[Scene modeling code data]
--- START ---
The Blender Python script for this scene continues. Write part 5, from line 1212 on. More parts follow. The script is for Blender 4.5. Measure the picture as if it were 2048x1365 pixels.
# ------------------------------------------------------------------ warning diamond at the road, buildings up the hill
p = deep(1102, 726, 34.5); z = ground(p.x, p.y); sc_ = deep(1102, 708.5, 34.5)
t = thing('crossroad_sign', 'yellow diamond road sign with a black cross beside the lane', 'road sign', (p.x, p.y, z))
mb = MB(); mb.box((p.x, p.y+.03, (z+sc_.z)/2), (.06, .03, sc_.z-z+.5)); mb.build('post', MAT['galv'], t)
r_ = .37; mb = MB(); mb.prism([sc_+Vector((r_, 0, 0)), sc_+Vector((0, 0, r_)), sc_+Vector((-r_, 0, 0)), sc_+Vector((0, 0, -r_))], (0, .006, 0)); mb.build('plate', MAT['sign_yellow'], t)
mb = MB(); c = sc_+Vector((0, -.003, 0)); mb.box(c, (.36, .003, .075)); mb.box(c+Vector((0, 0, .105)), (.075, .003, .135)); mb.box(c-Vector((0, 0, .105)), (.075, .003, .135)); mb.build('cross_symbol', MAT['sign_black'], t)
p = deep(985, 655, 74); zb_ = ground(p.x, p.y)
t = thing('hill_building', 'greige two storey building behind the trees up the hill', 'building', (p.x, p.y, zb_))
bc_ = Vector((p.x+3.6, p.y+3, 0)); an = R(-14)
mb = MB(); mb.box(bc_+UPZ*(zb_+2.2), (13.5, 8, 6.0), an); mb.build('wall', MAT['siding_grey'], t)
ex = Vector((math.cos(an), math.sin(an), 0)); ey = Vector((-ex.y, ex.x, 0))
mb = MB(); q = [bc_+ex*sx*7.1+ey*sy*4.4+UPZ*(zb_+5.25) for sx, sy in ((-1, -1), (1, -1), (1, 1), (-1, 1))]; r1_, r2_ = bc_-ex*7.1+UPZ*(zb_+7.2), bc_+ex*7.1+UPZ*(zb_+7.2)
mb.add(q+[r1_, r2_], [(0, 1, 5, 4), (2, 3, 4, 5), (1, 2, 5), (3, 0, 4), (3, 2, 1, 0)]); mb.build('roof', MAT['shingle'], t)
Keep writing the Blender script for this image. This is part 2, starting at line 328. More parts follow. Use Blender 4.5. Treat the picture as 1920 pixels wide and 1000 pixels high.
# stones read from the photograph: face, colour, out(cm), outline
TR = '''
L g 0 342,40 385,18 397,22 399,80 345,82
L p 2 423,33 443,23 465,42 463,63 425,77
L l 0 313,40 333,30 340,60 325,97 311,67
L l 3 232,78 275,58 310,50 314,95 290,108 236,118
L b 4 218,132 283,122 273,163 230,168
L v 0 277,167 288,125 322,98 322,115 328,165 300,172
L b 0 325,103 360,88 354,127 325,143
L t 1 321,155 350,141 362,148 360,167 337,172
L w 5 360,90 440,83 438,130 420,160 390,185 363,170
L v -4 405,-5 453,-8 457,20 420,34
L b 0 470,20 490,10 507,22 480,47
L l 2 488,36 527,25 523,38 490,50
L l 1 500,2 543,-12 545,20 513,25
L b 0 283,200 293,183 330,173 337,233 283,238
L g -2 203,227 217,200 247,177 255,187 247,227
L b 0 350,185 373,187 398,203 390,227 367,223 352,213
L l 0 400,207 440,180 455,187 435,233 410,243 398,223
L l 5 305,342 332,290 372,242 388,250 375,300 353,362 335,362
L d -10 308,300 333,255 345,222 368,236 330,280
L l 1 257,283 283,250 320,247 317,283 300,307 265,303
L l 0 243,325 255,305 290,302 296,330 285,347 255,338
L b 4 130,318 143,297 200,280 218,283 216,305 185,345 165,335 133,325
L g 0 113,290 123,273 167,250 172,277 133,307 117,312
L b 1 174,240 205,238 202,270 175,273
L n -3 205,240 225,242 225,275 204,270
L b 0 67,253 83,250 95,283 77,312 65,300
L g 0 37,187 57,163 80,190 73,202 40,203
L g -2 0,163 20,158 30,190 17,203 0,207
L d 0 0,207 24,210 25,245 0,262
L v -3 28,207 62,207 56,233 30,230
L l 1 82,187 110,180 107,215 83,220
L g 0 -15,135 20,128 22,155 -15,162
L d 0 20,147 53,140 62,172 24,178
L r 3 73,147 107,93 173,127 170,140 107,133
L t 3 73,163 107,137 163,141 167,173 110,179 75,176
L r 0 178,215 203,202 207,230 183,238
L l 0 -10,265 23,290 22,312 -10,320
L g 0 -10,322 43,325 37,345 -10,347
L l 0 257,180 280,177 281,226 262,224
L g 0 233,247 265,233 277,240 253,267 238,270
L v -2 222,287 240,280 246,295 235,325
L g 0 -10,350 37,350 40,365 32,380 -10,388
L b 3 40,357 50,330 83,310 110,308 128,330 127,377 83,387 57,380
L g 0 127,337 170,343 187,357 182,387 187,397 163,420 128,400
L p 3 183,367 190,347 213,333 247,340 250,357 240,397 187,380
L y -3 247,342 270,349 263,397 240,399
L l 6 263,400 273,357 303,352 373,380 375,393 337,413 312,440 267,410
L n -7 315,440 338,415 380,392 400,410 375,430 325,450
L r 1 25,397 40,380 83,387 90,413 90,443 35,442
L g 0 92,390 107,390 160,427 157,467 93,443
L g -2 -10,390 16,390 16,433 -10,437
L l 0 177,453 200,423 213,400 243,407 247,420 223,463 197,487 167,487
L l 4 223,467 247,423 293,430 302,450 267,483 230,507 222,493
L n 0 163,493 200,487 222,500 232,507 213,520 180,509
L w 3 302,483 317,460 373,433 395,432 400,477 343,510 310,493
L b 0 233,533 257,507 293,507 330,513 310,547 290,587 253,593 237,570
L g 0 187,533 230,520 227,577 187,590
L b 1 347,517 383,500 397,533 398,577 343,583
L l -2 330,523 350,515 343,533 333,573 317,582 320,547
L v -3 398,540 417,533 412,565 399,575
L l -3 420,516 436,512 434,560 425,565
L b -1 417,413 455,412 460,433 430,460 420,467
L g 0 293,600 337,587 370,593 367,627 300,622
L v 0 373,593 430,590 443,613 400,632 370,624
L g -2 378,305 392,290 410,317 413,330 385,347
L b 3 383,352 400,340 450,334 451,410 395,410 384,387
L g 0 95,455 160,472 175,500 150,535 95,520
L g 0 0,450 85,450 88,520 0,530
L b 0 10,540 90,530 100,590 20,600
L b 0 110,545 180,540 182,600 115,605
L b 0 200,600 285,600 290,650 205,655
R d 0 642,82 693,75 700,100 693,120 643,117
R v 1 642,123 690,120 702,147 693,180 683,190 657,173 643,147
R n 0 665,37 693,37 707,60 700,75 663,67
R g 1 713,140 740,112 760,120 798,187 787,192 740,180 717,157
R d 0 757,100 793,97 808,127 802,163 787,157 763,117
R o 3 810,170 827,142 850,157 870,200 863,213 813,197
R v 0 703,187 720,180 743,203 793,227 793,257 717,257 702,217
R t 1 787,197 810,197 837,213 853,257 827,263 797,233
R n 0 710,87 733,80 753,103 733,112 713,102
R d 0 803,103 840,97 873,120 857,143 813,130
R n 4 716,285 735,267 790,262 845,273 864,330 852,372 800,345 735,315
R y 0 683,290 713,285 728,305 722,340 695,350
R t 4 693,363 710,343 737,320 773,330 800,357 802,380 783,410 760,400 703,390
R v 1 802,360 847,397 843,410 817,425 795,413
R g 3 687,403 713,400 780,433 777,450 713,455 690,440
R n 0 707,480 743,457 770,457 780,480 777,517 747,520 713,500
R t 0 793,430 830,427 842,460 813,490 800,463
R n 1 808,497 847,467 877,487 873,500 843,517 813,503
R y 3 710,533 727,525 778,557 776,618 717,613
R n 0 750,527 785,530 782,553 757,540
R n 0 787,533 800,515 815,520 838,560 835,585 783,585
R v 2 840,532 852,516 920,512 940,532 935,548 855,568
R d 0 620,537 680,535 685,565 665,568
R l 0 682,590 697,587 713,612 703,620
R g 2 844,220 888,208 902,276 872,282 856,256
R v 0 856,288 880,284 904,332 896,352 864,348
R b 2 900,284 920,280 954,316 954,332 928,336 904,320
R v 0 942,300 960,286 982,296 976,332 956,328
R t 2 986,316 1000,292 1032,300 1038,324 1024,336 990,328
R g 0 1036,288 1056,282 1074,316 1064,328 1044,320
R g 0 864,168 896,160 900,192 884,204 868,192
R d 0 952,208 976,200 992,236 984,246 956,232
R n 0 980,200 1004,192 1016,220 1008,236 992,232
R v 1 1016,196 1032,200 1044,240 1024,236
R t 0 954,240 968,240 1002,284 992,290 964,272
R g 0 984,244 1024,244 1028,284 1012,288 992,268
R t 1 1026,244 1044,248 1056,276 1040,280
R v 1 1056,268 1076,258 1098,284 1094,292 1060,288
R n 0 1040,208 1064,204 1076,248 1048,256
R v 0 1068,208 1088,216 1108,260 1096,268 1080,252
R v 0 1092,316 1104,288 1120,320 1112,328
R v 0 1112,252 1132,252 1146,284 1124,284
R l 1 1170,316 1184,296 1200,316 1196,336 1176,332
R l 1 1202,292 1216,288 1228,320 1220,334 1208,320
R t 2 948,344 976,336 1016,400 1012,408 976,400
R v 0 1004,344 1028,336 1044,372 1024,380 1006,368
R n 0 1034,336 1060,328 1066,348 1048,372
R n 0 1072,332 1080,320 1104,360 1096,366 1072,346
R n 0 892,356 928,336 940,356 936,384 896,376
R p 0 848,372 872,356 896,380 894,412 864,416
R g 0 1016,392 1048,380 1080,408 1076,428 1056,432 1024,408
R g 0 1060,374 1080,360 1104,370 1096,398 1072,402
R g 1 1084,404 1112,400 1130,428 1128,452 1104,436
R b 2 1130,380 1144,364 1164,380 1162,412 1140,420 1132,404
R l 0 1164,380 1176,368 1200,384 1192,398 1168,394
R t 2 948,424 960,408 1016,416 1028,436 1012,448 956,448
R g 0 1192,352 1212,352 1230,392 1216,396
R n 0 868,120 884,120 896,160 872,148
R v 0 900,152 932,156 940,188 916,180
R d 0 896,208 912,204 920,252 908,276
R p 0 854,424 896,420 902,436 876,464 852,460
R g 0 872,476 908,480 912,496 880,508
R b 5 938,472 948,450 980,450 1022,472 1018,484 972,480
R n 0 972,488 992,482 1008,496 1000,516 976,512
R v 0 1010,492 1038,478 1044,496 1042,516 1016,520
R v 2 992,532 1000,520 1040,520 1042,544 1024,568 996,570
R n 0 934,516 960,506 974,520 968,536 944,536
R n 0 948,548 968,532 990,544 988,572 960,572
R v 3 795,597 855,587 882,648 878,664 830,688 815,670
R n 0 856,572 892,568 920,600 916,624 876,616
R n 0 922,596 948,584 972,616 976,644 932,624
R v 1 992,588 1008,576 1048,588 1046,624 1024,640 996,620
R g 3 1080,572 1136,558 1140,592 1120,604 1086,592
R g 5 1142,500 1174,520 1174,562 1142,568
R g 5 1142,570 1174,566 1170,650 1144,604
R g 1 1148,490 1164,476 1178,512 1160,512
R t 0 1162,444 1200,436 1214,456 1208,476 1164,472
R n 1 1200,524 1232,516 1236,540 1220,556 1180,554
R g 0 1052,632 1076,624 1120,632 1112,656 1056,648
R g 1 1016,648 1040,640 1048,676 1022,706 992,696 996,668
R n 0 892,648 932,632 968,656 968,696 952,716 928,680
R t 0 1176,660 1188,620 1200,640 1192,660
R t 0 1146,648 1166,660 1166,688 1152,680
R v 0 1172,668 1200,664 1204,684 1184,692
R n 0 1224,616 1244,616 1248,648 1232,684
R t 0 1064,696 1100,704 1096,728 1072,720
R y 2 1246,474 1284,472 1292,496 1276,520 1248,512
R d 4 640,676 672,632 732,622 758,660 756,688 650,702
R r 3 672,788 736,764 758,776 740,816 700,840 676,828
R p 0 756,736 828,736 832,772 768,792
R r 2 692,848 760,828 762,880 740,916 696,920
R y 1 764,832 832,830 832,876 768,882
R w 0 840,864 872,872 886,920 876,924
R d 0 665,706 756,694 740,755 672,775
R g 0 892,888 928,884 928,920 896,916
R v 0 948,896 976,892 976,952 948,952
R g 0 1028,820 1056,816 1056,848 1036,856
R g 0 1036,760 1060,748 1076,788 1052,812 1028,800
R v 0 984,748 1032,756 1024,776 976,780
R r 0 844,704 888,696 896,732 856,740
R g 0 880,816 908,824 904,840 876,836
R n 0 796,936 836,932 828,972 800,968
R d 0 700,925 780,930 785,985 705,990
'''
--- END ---
*Instructions for the task*.
Reproduce exactly, please, only the lines from the start of the data above to the line that contains "mb.build('roof', MAT['shingle'], t)", with both ends kept.

*Result for this task*.
The Blender Python script for this scene continues. Write part 5, from line 1212 on. More parts follow. The script is for Blender 4.5. Measure the picture as if it were 2048x1365 pixels.
# ------------------------------------------------------------------ warning diamond at the road, buildings up the hill
p = deep(1102, 726, 34.5); z = ground(p.x, p.y); sc_ = deep(1102, 708.5, 34.5)
t = thing('crossroad_sign', 'yellow diamond road sign with a black cross beside the lane', 'road sign', (p.x, p.y, z))
mb = MB(); mb.box((p.x, p.y+.03, (z+sc_.z)/2), (.06, .03, sc_.z-z+.5)); mb.build('post', MAT['galv'], t)
r_ = .37; mb = MB(); mb.prism([sc_+Vector((r_, 0, 0)), sc_+Vector((0, 0, r_)), sc_+Vector((-r_, 0, 0)), sc_+Vector((0, 0, -r_))], (0, .006, 0)); mb.build('plate', MAT['sign_yellow'], t)
mb = MB(); c = sc_+Vector((0, -.003, 0)); mb.box(c, (.36, .003, .075)); mb.box(c+Vector((0, 0, .105)), (.075, .003, .135)); mb.box(c-Vector((0, 0, .105)), (.075, .003, .135)); mb.build('cross_symbol', MAT['sign_black'], t)
p = deep(985, 655, 74); zb_ = ground(p.x, p.y)
t = thing('hill_building', 'greige two storey building behind the trees up the hill', 'building', (p.x, p.y, zb_))
bc_ = Vector((p.x+3.6, p.y+3, 0)); an = R(-14)
mb = MB(); mb.box(bc_+UPZ*(zb_+2.2), (13.5, 8, 6.0), an); mb.build('wall', MAT['siding_grey'], t)
ex = Vector((math.cos(an), math.sin(an), 0)); ey = Vector((-ex.y, ex.x, 0))
mb = MB(); q = [bc_+ex*sx*7.1+ey*sy*4.4+UPZ*(zb_+5.25) for sx, sy in ((-1, -1), (1, -1), (1, 1), (-1, 1))]; r1_, r2_ = bc_-ex*7.1+UPZ*(zb_+7.2), bc_+ex*7.1+UPZ*(zb_+7.2)
mb.add(q+[r1_, r2_], [(0, 1, 5, 4), (2, 3, 4, 5), (1, 2, 5), (3, 0, 4), (3, 2, 1, 0)]); mb.build('roof', MAT['shingle'], t)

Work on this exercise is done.